You can watch this happen in any sport except baseball. The Rays were beneficiary of very team friendly deals by key players.

In baseball things are different. Without a salary cap the rich teams take advantage of the poor teams and outbid them for talent. That does not take a good GM or scouting department; it just takes deep wallets.

Not too long ago the Rays had a team salary of $50 million; 1 New York pitcher was paid $45 million. How does a small market team compete with that?

Small market teams seem happy to put out a team that is much less than it could be. Owning a MLB franchise
is the best annuity you can have. Far too many small market owners treat it that way and they expect the fans to stick around.
There are many ways to fix this. But you cannot fix something you won't admit is a problem.

Imagine MLB with a salary cap.

Richard Kinning

Richard, I've imagined it often. One of the things that the NFL and NHL have (and even the NBA) is such a salary cap. It gives a team in Green Bay the same chance of winning as one in New York. Money tends to make a general manager more comfortable; he can swallow the mistake of a big contract.

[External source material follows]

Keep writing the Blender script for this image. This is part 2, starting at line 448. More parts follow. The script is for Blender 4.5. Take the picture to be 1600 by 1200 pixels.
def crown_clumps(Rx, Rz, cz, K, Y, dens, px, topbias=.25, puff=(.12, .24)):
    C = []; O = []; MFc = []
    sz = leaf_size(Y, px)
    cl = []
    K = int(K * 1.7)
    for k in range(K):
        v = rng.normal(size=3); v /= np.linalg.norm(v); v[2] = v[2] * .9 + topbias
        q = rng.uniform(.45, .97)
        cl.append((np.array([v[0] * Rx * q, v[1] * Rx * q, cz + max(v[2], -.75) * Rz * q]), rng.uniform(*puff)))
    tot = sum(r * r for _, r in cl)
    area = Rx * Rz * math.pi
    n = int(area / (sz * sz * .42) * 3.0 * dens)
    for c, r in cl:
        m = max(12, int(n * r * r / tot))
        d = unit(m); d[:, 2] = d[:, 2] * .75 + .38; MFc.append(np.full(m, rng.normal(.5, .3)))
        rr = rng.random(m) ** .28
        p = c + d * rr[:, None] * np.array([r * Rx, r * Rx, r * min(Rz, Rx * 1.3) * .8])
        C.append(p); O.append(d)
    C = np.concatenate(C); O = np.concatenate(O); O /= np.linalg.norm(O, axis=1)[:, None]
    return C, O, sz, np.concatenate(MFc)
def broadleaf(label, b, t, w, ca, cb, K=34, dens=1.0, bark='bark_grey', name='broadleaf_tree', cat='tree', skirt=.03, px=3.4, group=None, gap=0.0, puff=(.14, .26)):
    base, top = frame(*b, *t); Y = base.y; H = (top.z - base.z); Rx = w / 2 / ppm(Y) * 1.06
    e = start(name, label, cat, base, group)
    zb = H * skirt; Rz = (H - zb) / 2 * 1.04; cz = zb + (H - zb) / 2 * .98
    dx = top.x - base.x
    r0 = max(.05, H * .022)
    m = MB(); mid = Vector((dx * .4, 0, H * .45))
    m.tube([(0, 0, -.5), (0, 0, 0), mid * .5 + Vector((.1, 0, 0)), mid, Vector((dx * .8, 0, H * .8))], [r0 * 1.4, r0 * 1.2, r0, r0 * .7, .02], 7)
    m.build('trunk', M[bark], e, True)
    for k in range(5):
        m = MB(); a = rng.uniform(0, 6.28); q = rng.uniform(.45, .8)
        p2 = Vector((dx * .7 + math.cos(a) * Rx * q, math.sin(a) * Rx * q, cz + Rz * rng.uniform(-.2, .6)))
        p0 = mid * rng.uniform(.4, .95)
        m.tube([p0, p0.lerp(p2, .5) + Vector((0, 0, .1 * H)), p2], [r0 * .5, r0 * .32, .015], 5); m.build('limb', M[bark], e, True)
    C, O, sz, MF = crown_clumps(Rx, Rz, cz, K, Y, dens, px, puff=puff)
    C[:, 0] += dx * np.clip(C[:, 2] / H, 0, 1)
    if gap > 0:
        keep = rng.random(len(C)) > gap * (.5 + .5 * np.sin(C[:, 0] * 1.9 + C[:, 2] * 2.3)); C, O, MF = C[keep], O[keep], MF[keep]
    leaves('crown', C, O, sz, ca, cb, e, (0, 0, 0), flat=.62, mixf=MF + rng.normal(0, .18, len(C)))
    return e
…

Remember this: A lot of dollars doesn't give you a lot of sense. What limited funds do in baseball is make a team be smarter. During the Rays' heyday, that was the reason the team won. But it makes it essential that the team hits on its draft picks. The Rays haven't always done that, which has made reloading harder.

The NFL has grown lopsided. A lot of it now is about a quarterback and a head coach. The best combinations usually win the most often.

A smart general manager is an asset. But there are few so smart that they can put their teams on mini-runs. That's the reason a lot of Super Bowl teams suffer from slumps the following season. The Bucs were a prime example of that; they couldn't deal with winning.

But you're right. You have to be smart, and you have to be talented, to win. Success is usually fleeting, but it takes some doing even to get it to stop by.